::: Recorded information :::
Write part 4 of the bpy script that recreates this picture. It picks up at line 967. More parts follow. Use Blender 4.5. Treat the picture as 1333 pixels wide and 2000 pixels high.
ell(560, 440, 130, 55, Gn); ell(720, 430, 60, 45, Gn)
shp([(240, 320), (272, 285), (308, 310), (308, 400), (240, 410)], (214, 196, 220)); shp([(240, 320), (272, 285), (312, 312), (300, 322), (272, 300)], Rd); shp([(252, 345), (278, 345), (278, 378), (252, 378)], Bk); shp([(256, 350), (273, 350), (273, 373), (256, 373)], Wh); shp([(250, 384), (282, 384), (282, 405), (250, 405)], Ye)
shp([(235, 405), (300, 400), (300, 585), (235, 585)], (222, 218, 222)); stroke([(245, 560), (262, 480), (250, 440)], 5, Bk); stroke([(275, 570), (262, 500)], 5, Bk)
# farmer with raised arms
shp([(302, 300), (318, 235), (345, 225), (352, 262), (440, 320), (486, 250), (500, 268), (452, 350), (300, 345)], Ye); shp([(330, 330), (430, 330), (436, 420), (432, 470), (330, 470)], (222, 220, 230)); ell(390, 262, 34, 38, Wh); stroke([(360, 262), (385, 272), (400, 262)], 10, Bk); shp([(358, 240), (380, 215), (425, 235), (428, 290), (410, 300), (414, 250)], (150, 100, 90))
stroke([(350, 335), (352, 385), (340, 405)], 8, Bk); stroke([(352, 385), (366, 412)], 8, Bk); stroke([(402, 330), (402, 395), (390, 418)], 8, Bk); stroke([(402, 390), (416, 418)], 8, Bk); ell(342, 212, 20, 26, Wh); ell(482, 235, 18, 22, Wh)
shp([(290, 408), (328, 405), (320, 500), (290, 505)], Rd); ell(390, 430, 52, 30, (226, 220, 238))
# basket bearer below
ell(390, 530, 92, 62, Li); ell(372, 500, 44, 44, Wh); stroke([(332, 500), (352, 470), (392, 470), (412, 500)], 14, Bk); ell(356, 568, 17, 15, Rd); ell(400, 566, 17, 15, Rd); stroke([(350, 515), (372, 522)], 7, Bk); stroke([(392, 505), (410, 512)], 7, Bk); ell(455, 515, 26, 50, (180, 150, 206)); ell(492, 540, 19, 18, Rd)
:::
** Task directions **
Your task is to repeat the data exactly; please include every line.

** Response to the exercise **
Write part 4 of the bpy script that recreates this picture. It picks up at line 967. More parts follow. Use Blender 4.5. Treat the picture as 1333 pixels wide and 2000 pixels high.
ell(560, 440, 130, 55, Gn); ell(720, 430, 60, 45, Gn)
shp([(240, 320), (272, 285), (308, 310), (308, 400), (240, 410)], (214, 196, 220)); shp([(240, 320), (272, 285), (312, 312), (300, 322), (272, 300)], Rd); shp([(252, 345), (278, 345), (278, 378), (252, 378)], Bk); shp([(256, 350), (273, 350), (273, 373), (256, 373)], Wh); shp([(250, 384), (282, 384), (282, 405), (250, 405)], Ye)
shp([(235, 405), (300, 400), (300, 585), (235, 585)], (222, 218, 222)); stroke([(245, 560), (262, 480), (250, 440)], 5, Bk); stroke([(275, 570), (262, 500)], 5, Bk)
# farmer with raised arms
shp([(302, 300), (318, 235), (345, 225), (352, 262), (440, 320), (486, 250), (500, 268), (452, 350), (300, 345)], Ye); shp([(330, 330), (430, 330), (436, 420), (432, 470), (330, 470)], (222, 220, 230)); ell(390, 262, 34, 38, Wh); stroke([(360, 262), (385, 272), (400, 262)], 10, Bk); shp([(358, 240), (380, 215), (425, 235), (428, 290), (410, 300), (414, 250)], (150, 100, 90))
stroke([(350, 335), (352, 385), (340, 405)], 8, Bk); stroke([(352, 385), (366, 412)], 8, Bk); stroke([(402, 330), (402, 395), (390, 418)], 8, Bk); stroke([(402, 390), (416, 418)], 8, Bk); ell(342, 212, 20, 26, Wh); ell(482, 235, 18, 22, Wh)
shp([(290, 408), (328, 405), (320, 500), (290, 505)], Rd); ell(390, 430, 52, 30, (226, 220, 238))
# basket bearer below
ell(390, 530, 92, 62, Li); ell(372, 500, 44, 44, Wh); stroke([(332, 500), (352, 470), (392, 470), (412, 500)], 14, Bk); ell(356, 568, 17, 15, Rd); ell(400, 566, 17, 15, Rd); stroke([(350, 515), (372, 522)], 7, Bk); stroke([(392, 505), (410, 512)], 7, Bk); ell(455, 515, 26, 50, (180, 150, 206)); ell(492, 540, 19, 18, Rd)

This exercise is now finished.